There are a great many defensive issues with this kind of lineup, but there are also advantages. I believe that the 1-3-1 defense as a primary alternative to man to man is the proper choice. There is no doubt that Wake Forest will be forced out of man to man in many situations in the coming year. They will be ill-suited to defend the pick and roll. If the opposing team stretches the Deacon’s singular post player to the perimeter they will have very little help or switching opportunities. The help side will be too small to guard the rolling big, and the pick defender (SJM, Moore in particular) will be too slow to effectively switch. Hedge and recover is going to be the primary pick and roll option and when you are limited to one style of defensive strategy the offense can usually find a weakness.

The 1-3-1 offers the Deacons a few advantages:

  1. Maintain ball pressure. A perimeter oriented defense MUST cause turnovers to make up for the lack of rebounding. Sitting in a 2-3 zone is simply waiting to die a slow death. By extending the 1-3-1 outside the three point line the Deacons can cut down passing angles to the post, and create turnovers that put them in a position to start the fast break.
  2. Protect the post.
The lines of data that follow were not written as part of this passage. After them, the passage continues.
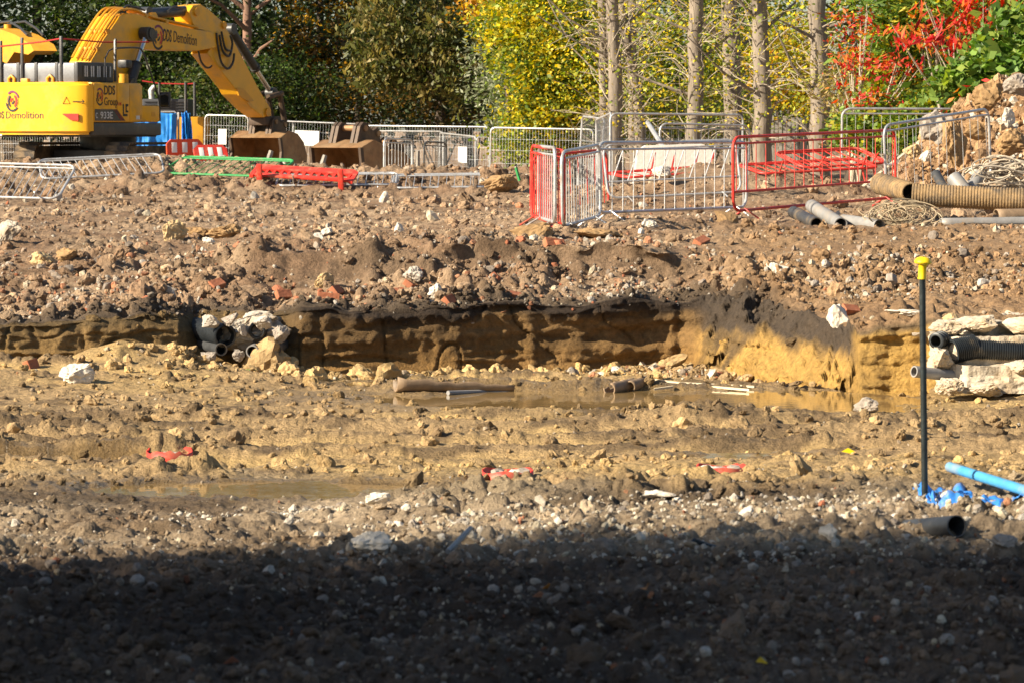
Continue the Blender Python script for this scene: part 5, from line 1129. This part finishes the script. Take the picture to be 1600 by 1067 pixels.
# weed
wd = empty('weed', 'small green weed on the pit floor below the ducts', 'plant', Matrix.Translation(P(382, 588, 30.0)))
rg = random.Random(4); stm = MB()
for k in range(5): stm.tube([(0, 0, -.02), (rg.uniform(-.06, .06), rg.uniform(-.05, .05), .07)], .003, 4)
stm.build('stem', MATS['green_barrier_paint'], wd)
M_weed = mat('weed_green', (.07, .22, .03), .6, bump=0)
for k in range(16):
    a = rg.uniform(0, 6.28); c = Vector((rg.gauss(0, .07), rg.gauss(0, .05), rg.uniform(.0, .07))); s_ = rg.uniform(.025, .045); u = Vector((math.cos(a), math.sin(a), .3)) * s_; v = Vector((-math.sin(a), math.cos(a), rg.uniform(-.4, .4))) * s_ * .5
    MB().add([c - u, c - v, c + u, c + v], [(0, 1, 2, 3)]).build('leaf', M_weed, wd, False)
# concrete block behind the enclosure
cbk = tag(MB().prism([(-.72, -.5), (.75, -.5), (.66, .2), (.5, .3), (-.5, .27), (-.64, .18)], -.4, .4).build('concrete_block', M_cblk, None, False), 'white concrete block with red stripes behind the front barriers', 'concrete'); cbk.location = P(1052, 252, 56.5)
for i, xx in enumerate((-.45, -.1, .3, .58)): MB().prism([(xx, -.3), (xx + .025, -.3), (xx + .12, .15), (xx + .1, .15)], -.404, -.398).build('red_stripe', M_redp, cbk, False)
tag(MB().tube([P(1012, 192, 60), P(1040, 236, 58)], .045, 8).build('green_pole', M_steel), 'thin grey green pole leaning above the concrete block', 'pole')
# timber fence between the trunks
tf = empty('timber_fence', 'weathered board fence between two poplar trunks', 'fence', Matrix.Translation(P(1238, 262, 78)))
for k in range(16):
    pxx = 1190 + k * 6.6; a = P(pxx, 300, 78) - tf.location; b_ = P(pxx + 5.6, 186 + 5 * math.sin(k * 2.3), 78) - tf.location; MB().box(a.x, b_.x, -.02 + .012 * (k % 2), .02 + .012 * (k % 2), a.z, b_.z).build('board', M_wood, tf, False)
for zz in (-.2, .6): MB().box((P(1188, 262, 78) - tf.location).x, (P(1298, 262, 78) - tf.location).x, .04, .09, zz, zz + .08).build('rail', M_wood, tf, False)

# ================================================================== trees and bushes
def crown_mesh(blobs, leaf, pal, seed, per=26, crad=.34, asp=.62, droop=.0, coarse=None):
    r = np.random.default_rng(seed); Vs = []; Cs = []
    pal = np.array(pal)
    for (c, rad, n) in blobs:
        nc = max(3, n // per); q = r.normal(size=(nc, 3)); q /= np.linalg.norm(q, axis=1)[:, None]; q *= (r.uniform(.25, 1, (nc, 1)) ** .45); cen = np.array(c) + q * np.array(rad)
        ci = np.repeat(np.arange(nc), per); k = len(ci); off = r.normal(size=(k, 3)) * crad * np.array([1.1, 1.1, .6]); p = cen[ci] + off
        pc = pal[r.integers(0, len(pal), nc)][ci]; jit = r.uniform(.65, 1.3, (k, 1)); alt = pal[r.integers(0, len(pal), k)]; w_ = (r.uniform(size=(k, 1)) < .25); col = np.where(w_, alt, pc) * jit
        a = r.normal(size=(k, 3)); a[:, 2] = a[:, 2] * .6 - droop * 1.6; a /= np.linalg.norm(a, axis=1)[:, None]
        b = np.cross(a, r.normal(size=(k, 3)) + np.array([0, 0, 1.2])); b /= np.linalg.norm(b, axis=1)[:, None] + 1e-9
        s = leaf * np.clip(np.exp(r.normal(-.05, .36, (k, 1))), .4, 1.55) * .5; nn = np.cross(a, b)
        V = np.stack([p - a * s, p - b * s * asp + nn * s * .18, p + a * s, p + b * s * asp + nn * s * .18], 1)
        Vs.append(V.reshape(-1, 3)); Cs.append(np.repeat(col, 4, 0))
    V = np.concatenate(Vs); C_ = np.clip(np.concatenate(Cs), .004, .9); Q = np.arange(len(V)).reshape(-1, 4); me = np_mesh('crown', V, Q); set_col(me, C_); me.materials.append(M_leaf); return me
def wood(base, pts, rs, seed, limbs=(), twigs=0, tl=1.2, n=12):
    mb = MB(); P_ = [Vector(p) for p in pts]; fine = []; fr = []
    for i in range(len(P_) - 1):
        for k in range(5): u = k / 5; fine.append(P_[i].lerp(P_[i + 1], u)); fr.append(rs[i] + (rs[i + 1] - rs[i]) * u)
    fine.append(P_[-1]); fr.append(rs[-1]); rg = random.Random(seed)
    fine = [p + Vector((rg.gauss(0, .02), rg.gauss(0, .02), 0)) for p in fine]; fr = [r * rg.uniform(.95, 1.06) for r in fr]
    fr[0] *= 1.25; mb.tube(fine, 1, n, rs=fr)
    for lm in limbs: mb.tube([Vector(p) for p, _ in lm], 1, 7, rs=[r for _, r in lm])
    return mb
GREEN = [(.045, .085, .016), (.07, .12, .02), (.03, .055, .012), (.10, .13, .025)]
DARK = [(.022, .042, .012), (.035, .06, .015), (.05, .065, .018), (.015, .03, .01)]
OLIVE = [(.12, .125, .032), (.08, .095, .024), (.20, .18, .05), (.05, .065, .018), (.25, .20, .065)]
YEL = [(.72, .52, .02), (.62, .50, .03), (.40, .42, .045), (.28, .34, .04), (.80, .58, .03), (.46, .46, .06)]
YGR = [(.24, .30, .035), (.17, .24, .03), (.36, .36, .04), (.11, .17, .025), (.46, .40, .03)]
ORNG = [(.55, .26, .015), (.62, .36, .02), (.40, .18, .015), (.30, .24, .03)]
BRN = [(.19, .11, .025), (.12, .09, .025), (.28, .15, .02), (.06, .06, .02)]
REDS = [(.62, .045, .03), (.70, .10, .03), (.55, .03, .035), (.68, .22, .04), (.42, .05, .02)]
FIG = [(.13, .24, .045), (.19, .30, .06), (.09, .17, .03), (.26, .34, .06)]
def tree(label, px, d, tr, H, crowns, pal, leaf, seed, lean=(0, 0), bark=M_barkd, kind='broadleaf_tree', cat='tree', group=None, **kw):
    sh = 1.06 if (px < 780 and d > 90) else 1.0; b = G(px, d * sh); b.z -= .15; rt = empty(kind, label, cat, Matrix.Translation(b)); top = Vector((lean[0], lean[1], H))
    rg = random.Random(seed); limbs = []
    for k in range(7):
        u = rg.uniform(.3, .9); p0 = top * u; a = rg.uniform(0, 6.28); L_ = rg.uniform(1.2, 2.8); p1 = p0 + Vector((math.cos(a) * L_ * .5, math.sin(a) * L_ * .5, L_ * .35)); p2 = p0 + Vector((math.cos(a) * L_, math.sin(a) * L_, L_ * .5)); r0 = tr * (1 - u) * .5 + .03
        limbs.append([(p0, r0), (p1, r0 * .6), (p2, r0 * .25)])
    wood(b, [(0, 0, 0), top * .33 + Vector((rg.uniform(-.15, .15), 0, 0)), top * .66, top], [tr, tr * .82, tr * .6, tr * .25], seed, limbs).build('trunk', bark, rt)
    bl = []
    for (pc, yc, dc, rx, ry, rz, n) in crowns: c = P(pc, yc, dc * sh) - b; bl.append((tuple(c), (rx, ry, rz), n))
    me = crown_mesh(bl, leaf, pal, seed, **kw); link('crown', me, None, rt); return rt
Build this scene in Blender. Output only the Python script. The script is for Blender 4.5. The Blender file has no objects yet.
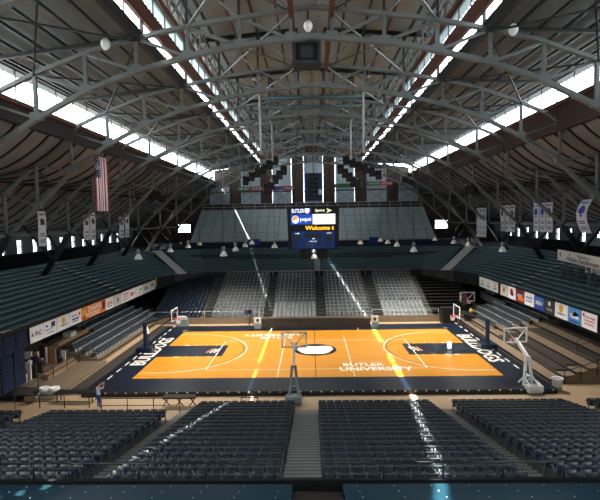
import bpy, math, random
from mathutils import Vector as V, Matrix
random.seed(7)
SC = bpy.context.scene
C = SC.collection
PI = math.pi

# ------------------------------------------------------------------ materials
def lin(c):
    r = []
    for x in c:
        x = x / 255.0
        r.append(x / 12.92 if x <= 0.04045 else ((x + 0.055) / 1.055) ** 2.4)
    return (r[0], r[1], r[2], 1.0)

MATS = {}
def mat(name, rgb, rough=0.6, metal=0.0, noise=0.0, scale=4.0, emit=0.0, coat=0.0, spec=0.5):
    if name in MATS:
        return MATS[name]
    m = bpy.data.materials.new(name)
    m.use_nodes = True
    nt = m.node_tree
    b = nt.nodes['Principled BSDF']
    col = lin(rgb)
    b.inputs['Base Color'].default_value = col
    b.inputs['Roughness'].default_value = rough
    b.inputs['Metallic'].default_value = metal
    b.inputs['Specular IOR Level'].default_value = spec
    if coat:
        b.inputs['Coat Weight'].default_value = coat
        b.inputs['Coat Roughness'].default_value = 0.12
    if emit:
        b.inputs['Emission Color'].default_value = col
        b.inputs['Emission Strength'].default_value = emit
    if noise:
        tc = nt.nodes.new('ShaderNodeTexCoord')
        n = nt.nodes.new('ShaderNodeTexNoise')
        n.inputs['Scale'].default_value = scale
        n.inputs['Detail'].default_value = 4
        nt.links.new(tc.outputs['Object'], n.inputs['Vector'])
        mx = nt.nodes.new('ShaderNodeMix'); mx.data_type = 'RGBA'
        mx.inputs[6].default_value = tuple(c * (1 - noise) for c in col[:3]) + (1,)
        mx.inputs[7].default_value = tuple(min(1, c * (1 + noise)) for c in col[:3]) + (1,)
        nt.links.new(n.outputs['Fac'], mx.inputs[0])
        nt.links.new(mx.outputs[2], b.inputs['Base Color'])
    MATS[name] = m
    return m

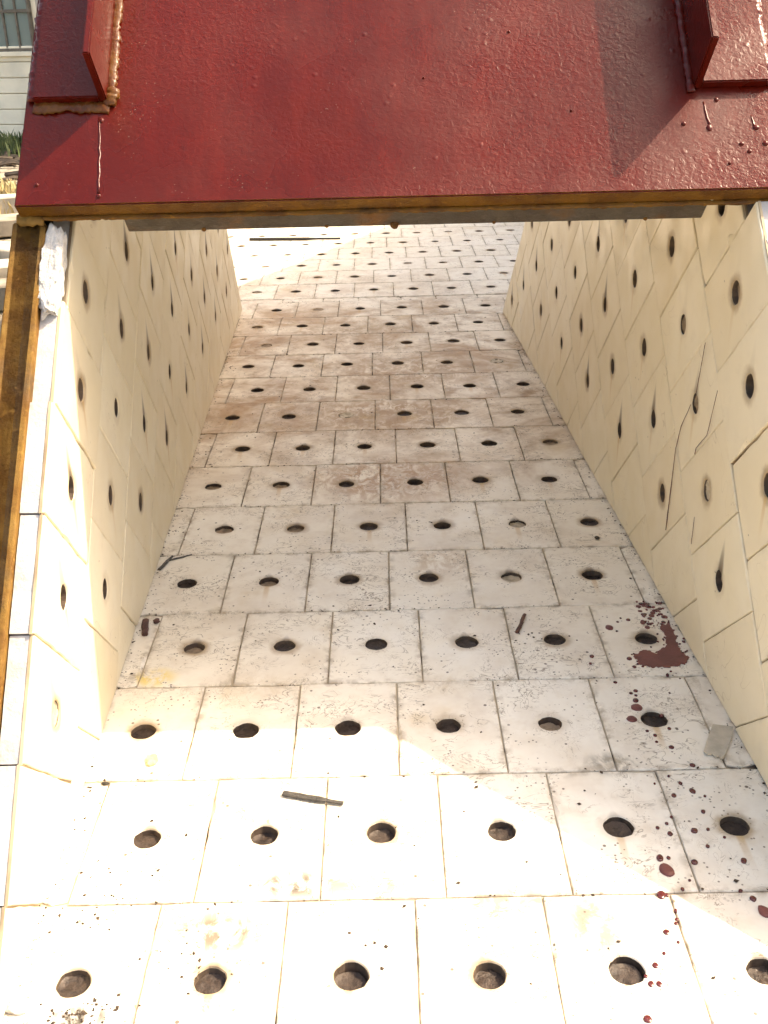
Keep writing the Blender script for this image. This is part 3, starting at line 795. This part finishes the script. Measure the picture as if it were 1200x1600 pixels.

Wake Forest has a junior with stamina issues, a sophomore who played a total of 68 minutes last year, and a freshman who seems very talented, but will almost certainly have an adjustment period. The Deacons simply can’t afford too much foul trouble on Moore and SJM, and both players have show a propensity to foul (Moore 11.4 pf per 40 min & SJM 12.9 pf per 40 min). The middle of the 1-3-1 zone is a fairly static position. This player is responsible for covering the free throw line to the two blocks. Minimizing our center position’s range of motion will maximize their physical gifts, and hopefully cut down on silly fouls.
  3. Protect the three point line. Today’s game is a three point game. It is easy to forget just how much better shooters are in today’s game than in year’s past. By extending the pressure the Deacons can force the dribble drive. By keeping their 7’0” post players in the middle of the paint, the Deacons will have someone to challenge the dribbler. Reducing opponent’s three point percentage by even a few points could mean the difference in whether the Deacons make it to post season play.
  4. Maximize their speed. Every defensive alignment has flaws, and the 1-3-1 is no exception. There are weaknesses in the corners particularly, and weakside rebounding can be a major concern. However, with 4 guards on the court, the Deacons could be a great scramble defense. The difference in a contested corner three pointer and an open corner three point is about a half step. Bryant Crawford, Brandon Childress, and Chaundee Brown have the speed to play multiple positions in the 1-3-1. A coach could station either of those three players at the top, the wing, or the baseline runner. Mitchell Wilbekin and Keyshawn Woods are better off on the wings, but the three speedsters above provide the Deacons with great flexibility.
  5. Steal it, Deal it, and let the CROWD feel it. I must give credit to my old boss (Tony Ingle, who is a coaching legend and now winning championships at Dalton State University) for that quote, but that is the kind of basketball that the Demon Deacons will need to play this year to be successful. Last year the Deacons ranked 101st in possessions per game, and they will need to move up the list this coming season in order to have much success. The 1-3-1 will undoubtedly give up some easy baskets as some gambling is required to make it successful, but there will also be easy opportunities for scoring when the Deacons are able to create 4-on-3 and 3-on-2 breaks because of a steal. Besides, who doesn’t want to see more this?

This year’s Wake Forest basketball team most certainly has its work cut out for it as it aims to replace 60 minutes in its frontcourt. A little creativity and tolerance for risk would go a long ways towards continuing the positive momentum Manning has created. Wake Forest has a great group of guards, and an emerging group of centers. It will certainly be interesting to see how Manning and his staff maximize their abilities.